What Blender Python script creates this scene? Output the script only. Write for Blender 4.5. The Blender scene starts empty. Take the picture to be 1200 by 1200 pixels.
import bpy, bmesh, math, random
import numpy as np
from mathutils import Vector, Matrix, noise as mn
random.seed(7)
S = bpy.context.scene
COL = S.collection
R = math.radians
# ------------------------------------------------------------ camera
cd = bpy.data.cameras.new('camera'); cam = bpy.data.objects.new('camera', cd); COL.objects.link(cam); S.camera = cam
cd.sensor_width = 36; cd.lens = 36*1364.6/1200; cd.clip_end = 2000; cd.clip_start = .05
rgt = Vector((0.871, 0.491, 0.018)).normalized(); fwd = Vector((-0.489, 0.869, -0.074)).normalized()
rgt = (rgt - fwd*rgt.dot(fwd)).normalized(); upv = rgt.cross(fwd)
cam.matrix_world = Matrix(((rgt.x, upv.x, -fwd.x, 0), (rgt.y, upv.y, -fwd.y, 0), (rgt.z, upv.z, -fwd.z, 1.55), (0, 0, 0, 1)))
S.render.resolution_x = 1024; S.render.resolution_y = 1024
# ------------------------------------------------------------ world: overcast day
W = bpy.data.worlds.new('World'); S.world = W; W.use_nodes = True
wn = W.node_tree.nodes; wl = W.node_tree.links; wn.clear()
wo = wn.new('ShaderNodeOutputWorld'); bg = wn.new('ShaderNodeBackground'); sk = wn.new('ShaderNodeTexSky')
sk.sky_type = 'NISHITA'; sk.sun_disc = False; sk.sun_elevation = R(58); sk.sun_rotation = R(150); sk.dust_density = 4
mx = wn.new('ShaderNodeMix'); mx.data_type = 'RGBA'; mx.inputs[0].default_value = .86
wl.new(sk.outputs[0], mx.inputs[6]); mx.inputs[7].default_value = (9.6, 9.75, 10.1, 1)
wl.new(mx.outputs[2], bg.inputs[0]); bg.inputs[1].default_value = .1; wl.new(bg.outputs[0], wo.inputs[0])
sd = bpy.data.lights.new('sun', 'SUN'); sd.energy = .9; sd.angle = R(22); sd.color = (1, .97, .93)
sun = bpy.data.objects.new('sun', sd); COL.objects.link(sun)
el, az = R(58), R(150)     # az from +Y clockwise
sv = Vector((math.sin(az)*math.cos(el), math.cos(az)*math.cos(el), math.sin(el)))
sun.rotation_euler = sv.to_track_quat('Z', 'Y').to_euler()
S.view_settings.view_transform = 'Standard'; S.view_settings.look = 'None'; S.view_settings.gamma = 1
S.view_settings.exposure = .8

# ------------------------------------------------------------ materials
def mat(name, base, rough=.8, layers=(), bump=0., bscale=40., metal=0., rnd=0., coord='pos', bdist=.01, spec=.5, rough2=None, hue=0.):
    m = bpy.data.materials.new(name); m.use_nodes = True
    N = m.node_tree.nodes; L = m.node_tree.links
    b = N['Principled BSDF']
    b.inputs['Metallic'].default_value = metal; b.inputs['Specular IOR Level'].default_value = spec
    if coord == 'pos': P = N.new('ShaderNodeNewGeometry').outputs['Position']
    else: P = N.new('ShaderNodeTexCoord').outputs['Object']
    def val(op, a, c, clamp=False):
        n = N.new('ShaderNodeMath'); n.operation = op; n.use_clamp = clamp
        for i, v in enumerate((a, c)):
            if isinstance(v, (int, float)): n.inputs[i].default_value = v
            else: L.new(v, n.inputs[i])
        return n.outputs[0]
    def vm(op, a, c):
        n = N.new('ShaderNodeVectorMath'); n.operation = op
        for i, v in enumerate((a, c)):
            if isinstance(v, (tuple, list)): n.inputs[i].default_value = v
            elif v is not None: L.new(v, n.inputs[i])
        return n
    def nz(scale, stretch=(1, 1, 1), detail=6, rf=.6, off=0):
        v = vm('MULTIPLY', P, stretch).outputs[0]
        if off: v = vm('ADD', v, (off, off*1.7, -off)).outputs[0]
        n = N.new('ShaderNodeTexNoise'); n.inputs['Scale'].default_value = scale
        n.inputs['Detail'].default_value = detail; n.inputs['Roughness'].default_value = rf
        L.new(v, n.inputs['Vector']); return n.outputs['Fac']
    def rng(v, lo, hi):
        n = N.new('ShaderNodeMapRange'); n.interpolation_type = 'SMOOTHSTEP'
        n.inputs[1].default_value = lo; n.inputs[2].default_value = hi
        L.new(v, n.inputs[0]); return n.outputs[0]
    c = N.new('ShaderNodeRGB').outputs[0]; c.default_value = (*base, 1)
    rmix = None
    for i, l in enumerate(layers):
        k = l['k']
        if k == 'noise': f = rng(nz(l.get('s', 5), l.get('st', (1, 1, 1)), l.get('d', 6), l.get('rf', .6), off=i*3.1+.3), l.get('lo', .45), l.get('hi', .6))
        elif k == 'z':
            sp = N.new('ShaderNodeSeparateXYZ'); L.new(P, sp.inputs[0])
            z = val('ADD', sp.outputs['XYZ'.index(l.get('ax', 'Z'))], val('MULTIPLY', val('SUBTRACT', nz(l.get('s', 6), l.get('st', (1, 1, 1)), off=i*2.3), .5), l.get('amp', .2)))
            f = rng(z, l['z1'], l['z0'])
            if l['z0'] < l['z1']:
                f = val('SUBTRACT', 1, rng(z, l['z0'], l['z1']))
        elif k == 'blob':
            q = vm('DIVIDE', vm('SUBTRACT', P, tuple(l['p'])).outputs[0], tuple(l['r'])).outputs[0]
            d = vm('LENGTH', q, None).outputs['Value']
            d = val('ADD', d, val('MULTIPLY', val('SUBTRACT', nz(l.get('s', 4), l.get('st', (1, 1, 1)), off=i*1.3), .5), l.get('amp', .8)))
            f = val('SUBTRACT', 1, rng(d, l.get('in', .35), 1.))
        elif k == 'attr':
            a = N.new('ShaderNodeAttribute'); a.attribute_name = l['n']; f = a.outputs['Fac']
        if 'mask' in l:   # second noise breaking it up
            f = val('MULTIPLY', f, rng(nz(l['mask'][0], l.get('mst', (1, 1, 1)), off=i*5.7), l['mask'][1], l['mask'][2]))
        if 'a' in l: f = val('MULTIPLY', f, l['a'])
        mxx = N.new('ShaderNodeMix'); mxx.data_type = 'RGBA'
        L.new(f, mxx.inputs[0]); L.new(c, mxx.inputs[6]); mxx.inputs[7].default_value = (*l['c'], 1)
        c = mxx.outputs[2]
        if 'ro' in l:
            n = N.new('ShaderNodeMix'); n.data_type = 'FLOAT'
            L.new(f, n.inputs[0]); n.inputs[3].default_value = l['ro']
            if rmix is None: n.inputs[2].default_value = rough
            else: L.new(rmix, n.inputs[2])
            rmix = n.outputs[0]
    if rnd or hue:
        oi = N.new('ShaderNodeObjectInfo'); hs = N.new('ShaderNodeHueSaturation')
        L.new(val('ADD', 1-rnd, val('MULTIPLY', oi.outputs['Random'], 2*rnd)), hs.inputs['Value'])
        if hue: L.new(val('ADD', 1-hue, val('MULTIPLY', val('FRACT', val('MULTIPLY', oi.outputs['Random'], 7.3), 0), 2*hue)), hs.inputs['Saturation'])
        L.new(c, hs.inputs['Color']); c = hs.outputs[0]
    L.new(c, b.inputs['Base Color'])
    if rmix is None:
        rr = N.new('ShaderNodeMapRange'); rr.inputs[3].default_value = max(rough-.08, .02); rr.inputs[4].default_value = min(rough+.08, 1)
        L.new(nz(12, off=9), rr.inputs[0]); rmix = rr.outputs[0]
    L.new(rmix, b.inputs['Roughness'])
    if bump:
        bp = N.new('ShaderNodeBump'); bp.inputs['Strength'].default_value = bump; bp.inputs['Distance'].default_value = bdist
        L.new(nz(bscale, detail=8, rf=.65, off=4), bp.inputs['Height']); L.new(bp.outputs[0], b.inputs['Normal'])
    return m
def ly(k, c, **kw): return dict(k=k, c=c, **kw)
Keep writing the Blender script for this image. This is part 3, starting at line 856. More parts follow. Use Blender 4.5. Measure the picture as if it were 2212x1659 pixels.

Instructions to follow:
Find the lines above that include the string "picture" and copy them.

Finished exercise:
What Blender Python script creates this scene? Output the script only. Write for Blender 4.5. The Blender scene starts empty. Take the picture to be 1200 by 1200 pixels.
Keep writing the Blender script for this image. This is part 3, starting at line 856. More parts follow. Use Blender 4.5. Measure the picture as if it were 2212x1659 pixels.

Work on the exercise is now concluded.